After living in Tegucigalpa for two years, God led the Ferrers to plant a church in Valle de Angeles with a Honduran couple. After eight years there, the church sent them to Managua, Nicaragua in 2003, to work with Helen Goatley to start a church in the capital city.
Last year, Grant and Kandy returned to Valle de Angeles just as the church was about to start another church in Santa Lucia. God has greatly prospered those efforts asthere is now a church planting effort in the nearby villages of Sauce and Macueliso, and the church in Nicaragua is still going strong with good leadership. Grant trains men to minister in their local churches and provides discipleship and evangelism training.
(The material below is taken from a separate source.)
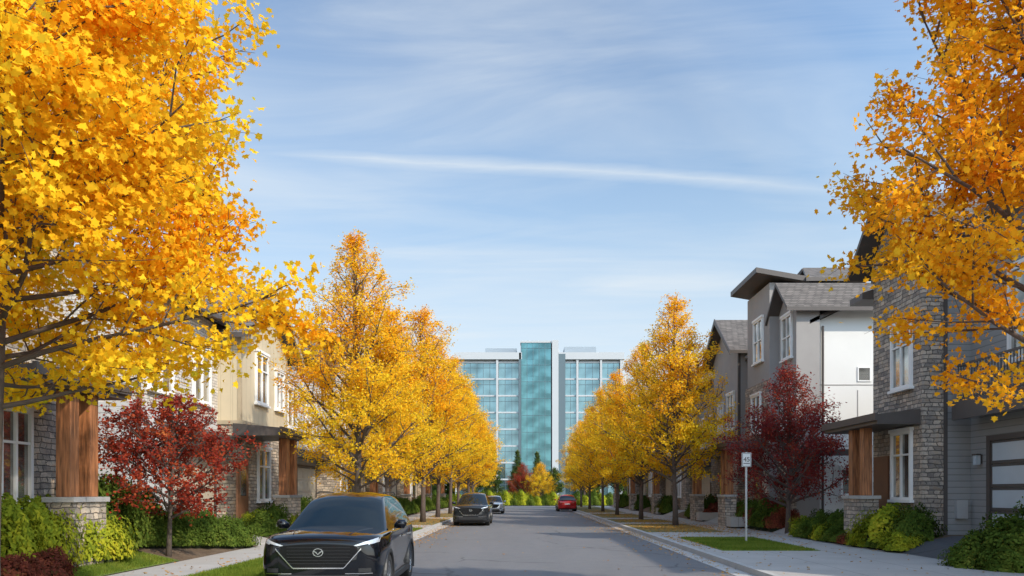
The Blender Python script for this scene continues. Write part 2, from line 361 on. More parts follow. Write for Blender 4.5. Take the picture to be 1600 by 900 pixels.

Since 1997 (the year the Ferrers’ son Joshua was born), there have been 95 graduates of the Bible Modules discipleship program, which trains men to be leaders in their local churches.
When Kandy was 17, she gave her life to the Lord, and moving to Garden Valley, California, the believers there helped her to grow spiritually. When a missionary visited Garden Valley Chapel, giving a stirring message and an invitation to serve the Lord overseas, Kandy felt called to be a missionary. She attended Prairie Bible Institute in Alberta, Canada, and later she served with Operation Mobilization (OM) for two-and-a-half years in Europe and Asia. She met Grant at OM headquarters in Belgium. Because Kandy had attended monthly missionary prayer meetings at Fairhaven Bible Chapel in San Leandro, Grant had already been praying for her while she was in Asia with OM, as had the believers at Garden Valley Chapel and Contra Costa Christian Community Fellowship. Those three churches are still faithfully supporting Grant and Kandy in their ministry 31 years later.
The Ferrers’ oldest daughter Jessica and her husband Robert Campbell have two children, Robby (5) and Cali (1 1/2), and their family is in fellowship with Fairhaven Bible Chapel. Their middle daughter Susana has been studying at Trinity Seminary for two years and is planning to transfer to Fuller to finish her Master’s degree in intercultural studies. Their youngest daughter Melodi is studying at San Jose State and will graduate in May with a Master’s degree in speech pathology. All three girls were homeschooled through high school. Joshua, 15, went to a Christian school in Managua, then he was homeschooled for two years. He now attends a private high school and carries six subjects in Spanish and six subjects in English. He was baptized about a month ago.